YOUR OBJECTIVE - Quote the whole listing word for word, please.

GIVEN INFORMATION -
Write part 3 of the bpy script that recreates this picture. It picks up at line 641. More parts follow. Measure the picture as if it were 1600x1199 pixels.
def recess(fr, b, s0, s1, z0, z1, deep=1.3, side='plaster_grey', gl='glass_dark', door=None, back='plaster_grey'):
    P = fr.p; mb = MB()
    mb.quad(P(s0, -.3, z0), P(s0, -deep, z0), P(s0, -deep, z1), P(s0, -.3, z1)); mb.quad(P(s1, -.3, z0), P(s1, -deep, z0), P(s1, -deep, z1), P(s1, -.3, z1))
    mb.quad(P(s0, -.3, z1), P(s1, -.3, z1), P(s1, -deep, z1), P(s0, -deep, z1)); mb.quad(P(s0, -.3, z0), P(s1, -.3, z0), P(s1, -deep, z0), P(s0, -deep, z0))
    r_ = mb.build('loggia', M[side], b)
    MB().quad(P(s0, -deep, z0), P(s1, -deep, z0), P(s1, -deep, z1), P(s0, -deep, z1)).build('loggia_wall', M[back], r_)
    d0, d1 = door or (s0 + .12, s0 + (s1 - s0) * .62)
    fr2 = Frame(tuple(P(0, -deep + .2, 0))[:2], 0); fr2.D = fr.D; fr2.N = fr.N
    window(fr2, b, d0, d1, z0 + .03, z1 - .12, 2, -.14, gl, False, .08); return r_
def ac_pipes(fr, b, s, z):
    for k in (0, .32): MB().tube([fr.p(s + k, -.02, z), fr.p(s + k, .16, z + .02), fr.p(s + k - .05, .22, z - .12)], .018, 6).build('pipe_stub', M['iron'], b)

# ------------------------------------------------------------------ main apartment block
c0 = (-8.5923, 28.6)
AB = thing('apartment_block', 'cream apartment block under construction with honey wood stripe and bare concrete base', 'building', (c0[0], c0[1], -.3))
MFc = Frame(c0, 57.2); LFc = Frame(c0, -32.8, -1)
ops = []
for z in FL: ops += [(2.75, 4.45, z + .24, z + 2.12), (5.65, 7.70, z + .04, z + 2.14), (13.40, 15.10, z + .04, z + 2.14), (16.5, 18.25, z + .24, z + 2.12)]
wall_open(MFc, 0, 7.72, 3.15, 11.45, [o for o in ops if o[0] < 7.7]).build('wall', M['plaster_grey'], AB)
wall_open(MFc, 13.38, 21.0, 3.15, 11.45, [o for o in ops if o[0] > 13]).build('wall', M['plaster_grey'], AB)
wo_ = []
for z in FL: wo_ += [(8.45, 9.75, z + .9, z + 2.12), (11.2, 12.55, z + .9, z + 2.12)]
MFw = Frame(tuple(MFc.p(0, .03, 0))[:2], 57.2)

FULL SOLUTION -
Write part 3 of the bpy script that recreates this picture. It picks up at line 641. More parts follow. Measure the picture as if it were 1600x1199 pixels.
def recess(fr, b, s0, s1, z0, z1, deep=1.3, side='plaster_grey', gl='glass_dark', door=None, back='plaster_grey'):
    P = fr.p; mb = MB()
    mb.quad(P(s0, -.3, z0), P(s0, -deep, z0), P(s0, -deep, z1), P(s0, -.3, z1)); mb.quad(P(s1, -.3, z0), P(s1, -deep, z0), P(s1, -deep, z1), P(s1, -.3, z1))
    mb.quad(P(s0, -.3, z1), P(s1, -.3, z1), P(s1, -deep, z1), P(s0, -deep, z1)); mb.quad(P(s0, -.3, z0), P(s1, -.3, z0), P(s1, -deep, z0), P(s0, -deep, z0))
    r_ = mb.build('loggia', M[side], b)
    MB().quad(P(s0, -deep, z0), P(s1, -deep, z0), P(s1, -deep, z1), P(s0, -deep, z1)).build('loggia_wall', M[back], r_)
    d0, d1 = door or (s0 + .12, s0 + (s1 - s0) * .62)
    fr2 = Frame(tuple(P(0, -deep + .2, 0))[:2], 0); fr2.D = fr.D; fr2.N = fr.N
    window(fr2, b, d0, d1, z0 + .03, z1 - .12, 2, -.14, gl, False, .08); return r_
def ac_pipes(fr, b, s, z):
    for k in (0, .32): MB().tube([fr.p(s + k, -.02, z), fr.p(s + k, .16, z + .02), fr.p(s + k - .05, .22, z - .12)], .018, 6).build('pipe_stub', M['iron'], b)

# ------------------------------------------------------------------ main apartment block
c0 = (-8.5923, 28.6)
AB = thing('apartment_block', 'cream apartment block under construction with honey wood stripe and bare concrete base', 'building', (c0[0], c0[1], -.3))
MFc = Frame(c0, 57.2); LFc = Frame(c0, -32.8, -1)
ops = []
for z in FL: ops += [(2.75, 4.45, z + .24, z + 2.12), (5.65, 7.70, z + .04, z + 2.14), (13.40, 15.10, z + .04, z + 2.14), (16.5, 18.25, z + .24, z + 2.12)]
wall_open(MFc, 0, 7.72, 3.15, 11.45, [o for o in ops if o[0] < 7.7]).build('wall', M['plaster_grey'], AB)
wall_open(MFc, 13.38, 21.0, 3.15, 11.45, [o for o in ops if o[0] > 13]).build('wall', M['plaster_grey'], AB)
wo_ = []
for z in FL: wo_ += [(8.45, 9.75, z + .9, z + 2.12), (11.2, 12.55, z + .9, z + 2.12)]
MFw = Frame(tuple(MFc.p(0, .03, 0))[:2], 57.2)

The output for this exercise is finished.